Mr. Hoose’s narrative assumes the trajectory of a rising fastball as it heads towards its climax: Mr. Larsen’s perfect game. The pitcher performed so poorly in Game 2 of the World Series, giving up four walks and getting pulled in the bottom of the second inning, that he wondered if he would be relegated to the bullpen. So he was surprised before Game 5 to find a baseball inside his left shoe, which was how the Yankees designated the starting pitcher.

Mr. Hoose, unable to convince his parents to let him skip school, first heard about his cousin’s feat when the principal of his school announced it in front of the entire class.
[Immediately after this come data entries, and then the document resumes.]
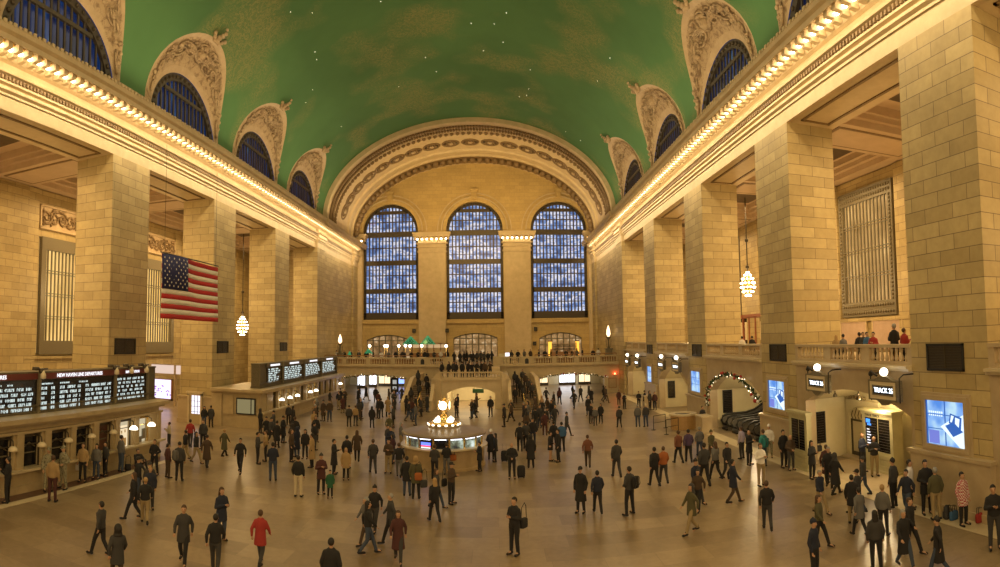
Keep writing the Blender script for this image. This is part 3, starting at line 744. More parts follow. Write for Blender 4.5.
def wall_board(x0,x1,Y,z0,z1,label):
    o=empty('notice_board',label,'board',((x0+x1)/2,Y,0)); w=(x1-x0)/2; f=MB()
    for (u0,u1,v0,v1) in ((-w-.05,w+.05,z0-.05,z0),(-w-.05,w+.05,z1,z1+.05),(-w-.05,-w,z0,z1),(w,w+.05,z0,z1)): f.box(u0,u1,-.07,.0,v0,v1)
    f.build('frame',M['black'],o); p=MB(); p.box(-w,w,-.04,0,z0,z1); q=p.build('panel',M['screen_dark'],o)
    g=MB()
    for k in range(12): g.box(-w+.05,w-.05,-.05,-.03,z0+(z1-z0)*(k+.5)/12-.01,z0+(z1-z0)*(k+.5)/12+.01)
    g.build('slat',M['bronze'],q)
wall_board(15.95,16.45,YR0+S-.08,.9,2.45,'tall dark board on the lit side wall of the nearest arch, behind the leaning woman')
wall_board(16.1,16.75,YR0+2*S-.08,1.05,2.6,'tall dark board on the wall left of the escalators, under the garland')
wall_board(15.9,16.5,YR0+3*S-.08,.9,2.4,'narrow dark board in the arch past the third right pillar')
# alcove spot lamps
proto=None
for k,y in enumerate((26.2,24.6,22.6,20.6)):
    b=MB(); b.smooth=True; b.tube([(0,0,.22),(0,0,0)],.03,5); b.lathe([(.03,0),(.1,-.1),(.12,-.2)],n=8); 
    if proto is None:
        o=b.build('spot_lamp',M['bronze']); l=MB(); l.lathe([(.1,-.19),(.02,-.2)],n=8); l.build('lens',M['globe'],o); reg(o); proto=o
    else: o=copy_tree(proto)
    o.location=(XR+.75,y,3.72); tag(o,'small spot lamp under the nearest arch, '+('leftmost of four','second from left of four','third from left of four','rightmost of four')[k],'spotlight','spot lamps under the nearest arch')
# ------------------------------------------------------------------ escalators
def escalator(yc,label):
    o=empty('escalator',label,'escalator',(15.6,yc,0))
    def path(off,z): # in x,z from newel to the upper end
        return [(.55,z),(1.9,z),(2.6,z+.15),(8.5,z+3.5)]
    b=MB(); P=[(0,-.0),(0,.12),(1.9,.12),(2.6,.27),(8.5,3.62),(8.5,3.0),(3.2,0)]
    b.prism([(x,z) for x,z in P],'y',-.42,.42); b.build('stair_truss',M['black'],o)
    st=MB()
    for i in range(15): x=2.1+i*.42; z=.14+max(0,(x-2.3))*.565; st.box(x,x+.42,-.4,.4,z,z+.2)
    st.build('steps',M['steel'],o)
    for s in (-1,1):
        w=MB(); w.prism([(.1,.0),(.1,.75),(.4,.95),(1.9,.95),(2.6,1.1),(8.5,4.45),(8.5,3.0),(3.2,.0)],'y',s*.48-.05,s*.48+.05); w.build('balustrade',M['steel'],o)
        h=MB(); h.smooth=True; h.tube([(.45,s*.48,.25),(.12,s*.48,.35),(.0,s*.48,.62),(.12,s*.48,.9),(.45,s*.48,1.02),(1.9,s*.48,1.02),(2.6,s*.48,1.17),(8.5,s*.48,4.52)],.085,8); h.build('handrail',M['rubber'],o)
escalator(39.2,'farthest escalator under the garlanded arch, next to the dark board')
escalator(37.4,'second escalator from the left under the garlanded arch')
escalator(35.6,'third escalator from the left under the garlanded arch')
escalator(33.8,'nearest escalator under the garlanded arch, beside the second pillar')
# ------------------------------------------------------------------ garlands
GR=plain('fir_green_needles',(.035,.07,.02),(.015,.035,.01),9,.8,0); ORN=mat('white_silver_ornament',(.7,.68,.62),.3); RED=mat('red_ornament',(.35,.02,.015),.35); FAIRY=emis('fairy_light',(1,.85,.6),5)
def garland(pts,label,r=.2,seed=1,step=.16,group='fir garlands over the arches'):
    g=random.Random(seed); o=None; P=[Vector(p) for p in pts]; Q=[]
    for a,c in zip(P,P[1:]):
        n=max(1,int((c-a).length/step)); Q+=[a+(c-a)*i/n for i in range(n)]
    Q.append(P[-1]); c=sum(P,Vector())/len(P)
    o=empty('fir_garland',label,'garland',c,group=group); b=MB()
    for q in Q:
        for k in range(6):
            d=Vector((g.gauss(0,1),g.gauss(0,1),g.gauss(0,1))).normalized()*r*g.uniform(.6,1.2); e=d.cross(Vector((g.gauss(0,1),g.gauss(0,1),g.gauss(0,1)))).normalized()*.05
            p=q-c; b.poly([p-e,p+e,p+d+e*.5,p+d-e*.5])
    b.build('fir_twigs',GR,o,fix=False)
    for nm,m,fr,rr in (('white_bauble',ORN,.45,.10),('red_bow',RED,.22,.12),('fairy_lights',FAIRY,.3,.035)):
        b=MB(); b.smooth=True
        for q in Q:
            if g.random()<fr:
                d=Vector((g.gauss(0,1),g.gauss(0,1),g.gauss(0,1))).normalized()*r*.8; b.ball(q-c+d,rr*g.uniform(.7,1.1),6,4)
        if b.v: z=b.build(nm,m,o); z['kind']='stuff'
    return o
ga,gc,gzs,gzc=ALC[1]; y0=YR0+PW+S
garland([(XR-.2,p[0],p[1]+.02) for p in seg_pts(y0+ga,y0+gc,gzs,gzc,20)]+[(XR-.2,y0+gc+.05,1.7)],'thick fir garland with white and red baubles over the escalator arch',.22,3)
# ------------------------------------------------------------------ hanging flag
fo=empty('hanging_flag','large stars and stripes flag hanging high in front of the left pillars','flag',(-18,31.7,9.7)); FY0,FY1,FZ0,FZ1=-3.5,3.5,-1.85,1.85
FRED=mat('flag_red',(.42,.02,.02),.8); FWH=mat('flag_white',(.72,.66,.56),.8); FBL=mat('flag_blue',(.012,.016,.09),.8)
def fp(u,v,e=0):
    return (e+.10*sin(u*7)+.05*sin(u*15+v*3),FY0+(FY1-FY0)*u,FZ0+(FZ1-FZ0)*v+.05*sin(u*5)*v)
def flag_part(u0,u1,v0,v1,m,name,e=0,nu=16):
    b=MB(); b.smooth=True; rs=[]
    for i in range(nu+1):
        u=u0+(u1-u0)*i/nu
        rs.append([fp(u,v0,e),fp(u,v1,e),fp(u,v1,e-.02),fp(u,v0,e-.02)])
    b.rings(rs); return b.build(name,m,fo)
for k in range(13): flag_part(0,1,k/13,(k+1)/13,FRED if k%2==0 else FWH,'red_stripe' if k%2==0 else 'white_stripe')
flag_part(0,.42,6/13,1,FBL,'canton',.03)
b=MB()
for r in range(9):
    n=6 if r%2==0 else 5
    for c in range(n):
        u=(.42/12)*(1+2*c+(r%2)); v=6/13+(7/13)*(r+1)/10; q=fp(u,v,.045); pts=[]
        for k in range(10):
            rr=.085 if k%2==0 else .036; a=PI/2+k*PI/5; pts.append((q[0],q[1]+rr*cos(a),q[2]+rr*sin(a)))
        b.poly(pts)
s_=b.build('stars',FWH,fo,fix=False); s_['kind']='stuff'
b=MB(); b.tube([(0,FY0-.1,FZ1+.06),(0,FY1+.1,FZ1+.06)],.04,6); b.build('pole',M['bronze'],fo)
for u in (FY0+.3,FY1-.3): b=MB(); b.tube([(0,u,FZ1+.06),(0,u,8.2)],.012,4); b.build('cable',M['black'],fo)
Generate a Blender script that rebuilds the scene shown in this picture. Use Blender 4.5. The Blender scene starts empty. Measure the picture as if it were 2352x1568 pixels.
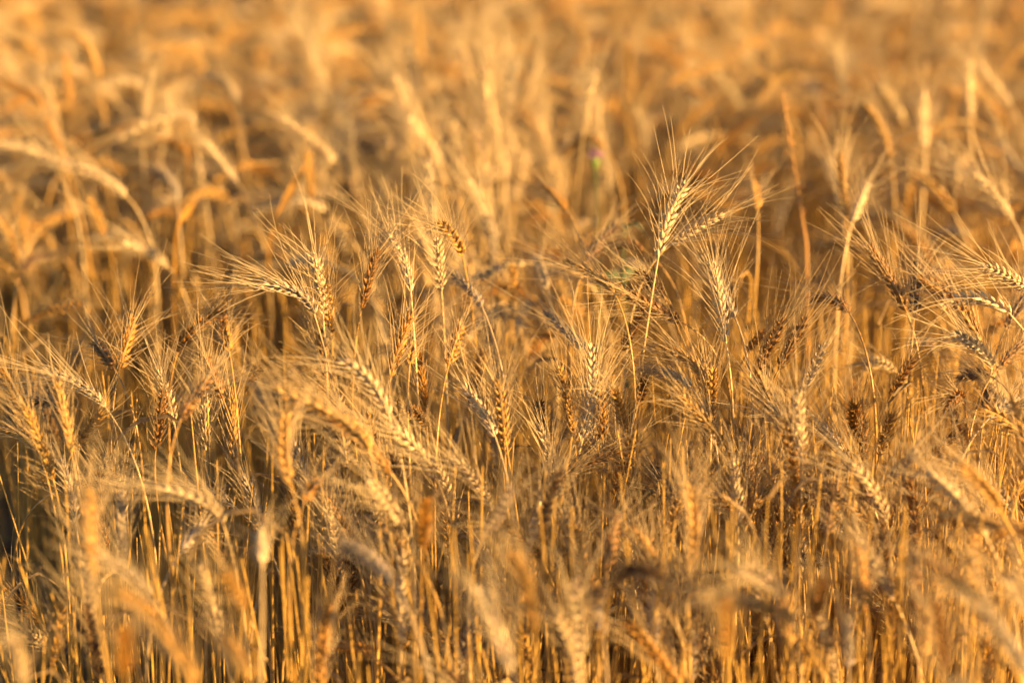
import bpy, math, random
import numpy as np
from mathutils import Vector

C = bpy.context.scene
COL = C.collection
rng = np.random.default_rng(11)
random.seed(11)

# ------------------------------------------------------------------ camera
CAM = np.array([0.0, 0.0, 1.40])
PITCH = math.radians(17.6)
FOCUS = 2.25
cd = bpy.data.cameras.new('camera'); cam = bpy.data.objects.new('camera', cd); COL.objects.link(cam)
cam.location = CAM; cam.rotation_euler = (math.radians(90) - PITCH, 0, 0)
cd.lens = 70; cd.sensor_width = 36; cd.clip_start = 0.05; cd.clip_end = 2000
cd.dof.use_dof = True; cd.dof.focus_distance = FOCUS; cd.dof.aperture_fstop = 1.65
C.camera = cam

# ------------------------------------------------------------------ sky and sun
SUN_EL = math.radians(12.5)
SUN_AZ = math.radians(121.0)          # clockwise from +Y (the view direction): from the right, a little behind the camera
w = bpy.data.worlds.new('World'); C.world = w; w.use_nodes = True
nt = w.node_tree; bg = nt.nodes['Background']
sky = nt.nodes.new('ShaderNodeTexSky'); sky.sky_type = 'NISHITA'; sky.sun_disc = False
sky.sun_elevation = SUN_EL; sky.sun_rotation = SUN_AZ
sky.dust_density = 0.6
nt.links.new(sky.outputs[0], bg.inputs[0]); bg.inputs[1].default_value = 0.055
sd = bpy.data.lights.new('sun', 'SUN'); sun = bpy.data.objects.new('sun', sd); COL.objects.link(sun)
sd.energy = 5.0; sd.angle = math.radians(0.55); sd.color = (1.0, 0.625, 0.225)
to_sun = Vector((math.sin(SUN_AZ) * math.cos(SUN_EL), math.cos(SUN_AZ) * math.cos(SUN_EL), math.sin(SUN_EL)))
sun.rotation_euler = to_sun.to_track_quat('Z', 'Y').to_euler()
sun.location = (6, -3, 4)

C.view_settings.view_transform = 'Standard'; C.view_settings.look = 'None'
C.view_settings.gamma = 1.0; C.view_settings.use_curve_mapping = False
C.view_settings.exposure = 1.97
C.render.engine = 'CYCLES'
C.cycles.use_denoising = True
C.cycles.max_bounces = 8; C.cycles.diffuse_bounces = 4; C.cycles.transmission_bounces = 4
C.cycles.use_adaptive_sampling = False
C.cycles.sample_clamp_indirect = 6.0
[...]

Mr. Larsen’s life was forever changed. “It’s amazing,” he said a few days after his heroics. “Not long ago I was a nobody, and now everybody wants me.” So, too, was it a turning point for Mr. Hoose, whose classmates increasingly began to accept him.

In September 2005, after staying in only casual contact, Mr. Hoose and Mr. Larsen saw each other for the first time in more than four decades. The author visited his cousin in Hayden Lake, Idaho, where Mr. Larsen, now in his mid 70s, often fishes for bass, salmon and trout.

“The Don Larsen I found, fifty years after I sent him my first desperate postcard for help, was many of the things people said he was: an outdoorsman, plain-spoken with a sense of fun, certainly a man of large and various appetites,” writes Mr. Hoose. “He was tickled to know that his encouragement had helped me.”

A few weeks ago, a poll conducted by the Associated Press and AOL Sports found that just 32 percent of Americans consider themselves fans of professional baseball. Mr. Hoose’s book should be required reading for the disillusioned among us, for it is a grand celebration of the national pastime. But more than that, “Perfect, Once Removed” is a celebration of the American dream, of how perfection may suddenly find us no matter who we are or how long we have toiled in the shadows.

Mr. Larsen puts it this way: “Sure, I can still feel it,” he says of the perfect game. “I think about it at least once or twice a day, and I can still see it. It was a good day for me. Everyone is entitled to a good day. You work hard enough, sometimes it’ll come true.”